Japan Defence Minister quits amid plunging support for Abe


Embattled Japanese Defence Minister Tomomi Inada on Friday said she was resigning, after a series of gaffes, missteps and a cover-up at her ministry that have contributed to a sharp plunge in public support for Prime Minister Shinzo Abe.

Ms. Inada (58), an Abe protege who shares his conservative views, had already expected to be replaced in a likely cabinet reshuffle next week that Mr. Abe hopes will help repair his ratings.

Support for the Prime Minister has sunk below 30 per cent in some polls, due to scandals over suspected cronyism and a view among many voters that he and his aides took them for granted.

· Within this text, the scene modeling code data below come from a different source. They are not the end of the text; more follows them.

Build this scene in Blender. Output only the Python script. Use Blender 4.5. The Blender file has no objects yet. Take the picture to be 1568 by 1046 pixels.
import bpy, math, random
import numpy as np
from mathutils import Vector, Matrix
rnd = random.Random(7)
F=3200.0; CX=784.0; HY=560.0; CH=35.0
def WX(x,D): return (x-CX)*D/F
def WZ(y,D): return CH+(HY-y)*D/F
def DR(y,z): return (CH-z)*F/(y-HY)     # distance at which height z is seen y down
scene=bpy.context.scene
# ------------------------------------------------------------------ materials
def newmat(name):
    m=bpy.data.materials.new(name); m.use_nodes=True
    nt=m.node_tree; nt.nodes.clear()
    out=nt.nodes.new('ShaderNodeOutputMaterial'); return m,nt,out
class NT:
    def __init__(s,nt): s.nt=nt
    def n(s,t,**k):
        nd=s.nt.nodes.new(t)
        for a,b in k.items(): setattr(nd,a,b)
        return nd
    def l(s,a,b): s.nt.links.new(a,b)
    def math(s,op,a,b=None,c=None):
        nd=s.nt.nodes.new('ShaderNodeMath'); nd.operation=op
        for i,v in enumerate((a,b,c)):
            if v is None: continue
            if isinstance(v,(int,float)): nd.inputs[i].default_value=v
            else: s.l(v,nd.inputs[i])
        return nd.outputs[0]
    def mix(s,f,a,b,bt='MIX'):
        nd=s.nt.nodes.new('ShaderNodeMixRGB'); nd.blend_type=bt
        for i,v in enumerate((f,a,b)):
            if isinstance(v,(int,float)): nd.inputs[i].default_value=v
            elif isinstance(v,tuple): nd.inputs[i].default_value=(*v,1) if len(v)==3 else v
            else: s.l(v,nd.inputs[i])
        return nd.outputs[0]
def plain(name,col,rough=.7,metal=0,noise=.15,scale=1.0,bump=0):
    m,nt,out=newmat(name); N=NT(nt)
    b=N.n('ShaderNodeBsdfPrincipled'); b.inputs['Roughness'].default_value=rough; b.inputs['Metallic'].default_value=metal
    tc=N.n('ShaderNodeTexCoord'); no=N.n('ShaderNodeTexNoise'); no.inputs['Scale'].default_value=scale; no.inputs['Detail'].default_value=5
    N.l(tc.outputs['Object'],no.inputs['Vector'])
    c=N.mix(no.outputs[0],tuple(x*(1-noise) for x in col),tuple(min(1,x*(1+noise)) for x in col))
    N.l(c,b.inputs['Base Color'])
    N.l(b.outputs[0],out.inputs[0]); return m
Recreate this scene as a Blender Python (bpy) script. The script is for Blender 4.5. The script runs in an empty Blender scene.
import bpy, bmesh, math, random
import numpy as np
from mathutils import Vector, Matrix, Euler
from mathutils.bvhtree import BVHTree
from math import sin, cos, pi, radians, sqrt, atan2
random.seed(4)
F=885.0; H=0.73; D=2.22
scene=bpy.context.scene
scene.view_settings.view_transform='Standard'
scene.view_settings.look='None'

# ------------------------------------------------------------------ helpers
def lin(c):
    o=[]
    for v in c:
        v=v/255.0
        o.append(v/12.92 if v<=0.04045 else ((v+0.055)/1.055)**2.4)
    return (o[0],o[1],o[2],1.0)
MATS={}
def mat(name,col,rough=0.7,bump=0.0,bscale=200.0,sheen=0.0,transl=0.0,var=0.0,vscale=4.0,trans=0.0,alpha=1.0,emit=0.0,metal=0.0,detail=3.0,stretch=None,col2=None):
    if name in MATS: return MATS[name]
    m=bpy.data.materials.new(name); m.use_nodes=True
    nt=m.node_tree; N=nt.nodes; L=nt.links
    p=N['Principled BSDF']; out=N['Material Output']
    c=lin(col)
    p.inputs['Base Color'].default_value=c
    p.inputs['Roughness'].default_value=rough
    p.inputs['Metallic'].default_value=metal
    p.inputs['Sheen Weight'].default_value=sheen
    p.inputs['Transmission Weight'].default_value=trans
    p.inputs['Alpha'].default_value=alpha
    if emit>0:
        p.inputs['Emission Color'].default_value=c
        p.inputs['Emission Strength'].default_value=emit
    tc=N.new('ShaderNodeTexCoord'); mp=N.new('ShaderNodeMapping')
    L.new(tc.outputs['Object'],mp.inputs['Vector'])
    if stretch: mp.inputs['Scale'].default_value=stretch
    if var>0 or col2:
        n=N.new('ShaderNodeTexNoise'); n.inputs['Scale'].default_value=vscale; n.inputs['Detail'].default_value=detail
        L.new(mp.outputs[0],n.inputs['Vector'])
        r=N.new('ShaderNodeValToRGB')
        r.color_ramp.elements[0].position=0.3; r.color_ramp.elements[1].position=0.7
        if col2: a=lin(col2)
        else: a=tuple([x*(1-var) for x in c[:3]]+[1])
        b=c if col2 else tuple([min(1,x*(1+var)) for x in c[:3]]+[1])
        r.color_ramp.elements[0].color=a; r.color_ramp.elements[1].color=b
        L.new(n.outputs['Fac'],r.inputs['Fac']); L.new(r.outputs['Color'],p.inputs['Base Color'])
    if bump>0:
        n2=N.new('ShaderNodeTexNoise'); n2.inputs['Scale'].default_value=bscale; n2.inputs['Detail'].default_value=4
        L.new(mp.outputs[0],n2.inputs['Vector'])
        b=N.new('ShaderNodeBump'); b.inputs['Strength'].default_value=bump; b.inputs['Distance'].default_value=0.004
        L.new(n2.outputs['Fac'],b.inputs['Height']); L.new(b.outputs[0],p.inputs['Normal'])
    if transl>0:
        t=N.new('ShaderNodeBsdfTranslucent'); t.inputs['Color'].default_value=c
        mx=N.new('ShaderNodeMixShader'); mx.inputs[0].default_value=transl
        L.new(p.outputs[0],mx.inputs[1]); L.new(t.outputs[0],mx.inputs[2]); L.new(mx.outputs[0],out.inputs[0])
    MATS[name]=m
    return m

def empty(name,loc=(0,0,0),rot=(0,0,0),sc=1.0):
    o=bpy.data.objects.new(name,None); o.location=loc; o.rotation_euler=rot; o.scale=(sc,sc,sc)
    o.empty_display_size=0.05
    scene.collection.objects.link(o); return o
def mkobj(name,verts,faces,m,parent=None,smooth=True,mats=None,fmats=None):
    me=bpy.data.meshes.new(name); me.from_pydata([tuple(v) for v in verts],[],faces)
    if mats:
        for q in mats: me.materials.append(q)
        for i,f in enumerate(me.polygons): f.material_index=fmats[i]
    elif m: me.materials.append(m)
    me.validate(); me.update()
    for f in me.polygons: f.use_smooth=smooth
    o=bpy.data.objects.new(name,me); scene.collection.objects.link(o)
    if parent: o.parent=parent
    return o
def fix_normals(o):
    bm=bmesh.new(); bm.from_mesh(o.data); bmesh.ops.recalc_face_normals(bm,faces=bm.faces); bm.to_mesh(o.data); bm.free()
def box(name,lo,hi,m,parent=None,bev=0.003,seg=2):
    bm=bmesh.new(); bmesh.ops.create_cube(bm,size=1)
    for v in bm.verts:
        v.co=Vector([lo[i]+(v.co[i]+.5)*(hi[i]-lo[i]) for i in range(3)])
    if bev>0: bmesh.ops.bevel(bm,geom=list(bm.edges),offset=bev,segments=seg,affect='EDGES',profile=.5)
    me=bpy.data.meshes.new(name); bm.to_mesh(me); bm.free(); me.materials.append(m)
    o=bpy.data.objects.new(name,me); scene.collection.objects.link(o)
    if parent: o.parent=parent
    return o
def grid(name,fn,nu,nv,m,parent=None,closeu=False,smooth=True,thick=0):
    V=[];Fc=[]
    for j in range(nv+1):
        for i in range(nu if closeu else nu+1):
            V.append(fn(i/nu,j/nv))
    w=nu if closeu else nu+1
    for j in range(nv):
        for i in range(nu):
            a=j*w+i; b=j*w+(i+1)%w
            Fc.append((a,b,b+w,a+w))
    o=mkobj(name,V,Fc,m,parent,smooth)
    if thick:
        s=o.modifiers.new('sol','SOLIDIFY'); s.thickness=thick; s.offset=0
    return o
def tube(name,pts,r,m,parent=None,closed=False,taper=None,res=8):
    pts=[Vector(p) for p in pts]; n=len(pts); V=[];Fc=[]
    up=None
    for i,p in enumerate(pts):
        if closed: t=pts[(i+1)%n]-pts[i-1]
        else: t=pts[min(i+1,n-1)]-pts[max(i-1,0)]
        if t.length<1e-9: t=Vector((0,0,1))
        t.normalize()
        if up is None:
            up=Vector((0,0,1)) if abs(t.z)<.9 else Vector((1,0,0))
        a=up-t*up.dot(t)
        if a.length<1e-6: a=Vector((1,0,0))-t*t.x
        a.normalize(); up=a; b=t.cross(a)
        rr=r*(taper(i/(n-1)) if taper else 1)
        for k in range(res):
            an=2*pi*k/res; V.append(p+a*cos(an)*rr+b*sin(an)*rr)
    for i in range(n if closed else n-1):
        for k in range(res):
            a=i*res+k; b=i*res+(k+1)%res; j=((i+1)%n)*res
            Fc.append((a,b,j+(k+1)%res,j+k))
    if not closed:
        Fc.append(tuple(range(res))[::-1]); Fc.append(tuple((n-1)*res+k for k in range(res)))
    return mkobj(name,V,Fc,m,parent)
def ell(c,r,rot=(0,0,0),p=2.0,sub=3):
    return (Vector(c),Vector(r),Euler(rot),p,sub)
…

Speaking to reporters after Ms. Inada announced her resignation at a separate news conference, Mr. Abe apologised “to the people from my heart”.

He said Foreign Minister Fumio Kishida would add the defence portfolio to his duties, to eliminate any gap at a time when Japan faces tough security challenges, such as volatile North Korea.

Mr. Abe, however, had drawn fire from both ruling and opposition party lawmakers for retaining Ms. Inada despite her missteps and perceived incompetence.

“He should have thrown Inada under the bus long ago doing so on the eve of a cabinet reshuffle only looks like desperation,” said Jeffrey Kingston, director of Asian Studies at Temple University Japan.

The resignation coincided with a report of an investigation into suspicions that defence ministry officials tried to hide logs showing worsening security in South Sudan, where Japanese troops joined in a U.S.-led peacekeeping operation.

Critics said troop deployment in the dangerous environment violated conditions set for such activities in line with Japan's pacifist constitution. No Japanese troops have died in combat since World War Two and the growing chaos in South Sudan fuelled concern.

Mr. Abe, who returned to power in December 2012 promising to revive the economy and bolster defence, had until recently been seen as likely to win a third term when his tenure ends in September 2018, putting him on track to be Japan's longest-serving prime minister.

But the ratings plunge is making it more likely that LDP rivals will challenge him for the top party post - and the premiership.

The main opposition Democratic Party, however, has failed to capitalise on Mr. Abe's troubles.

Its leader, Renho, who goes by one name, said on Thursday she would resign as the best way to try to repair her party's image, tarnished by persistent bickering and memories of its rocky 2009-2012 rule.

Financial markets are taking the political developments in stride. “Until it gets to the point where Mr. Abe is going to resign, this is not affecting markets at all,” said Mitsushige Ando, chief fund manager at Ichiyoshi Asset Management.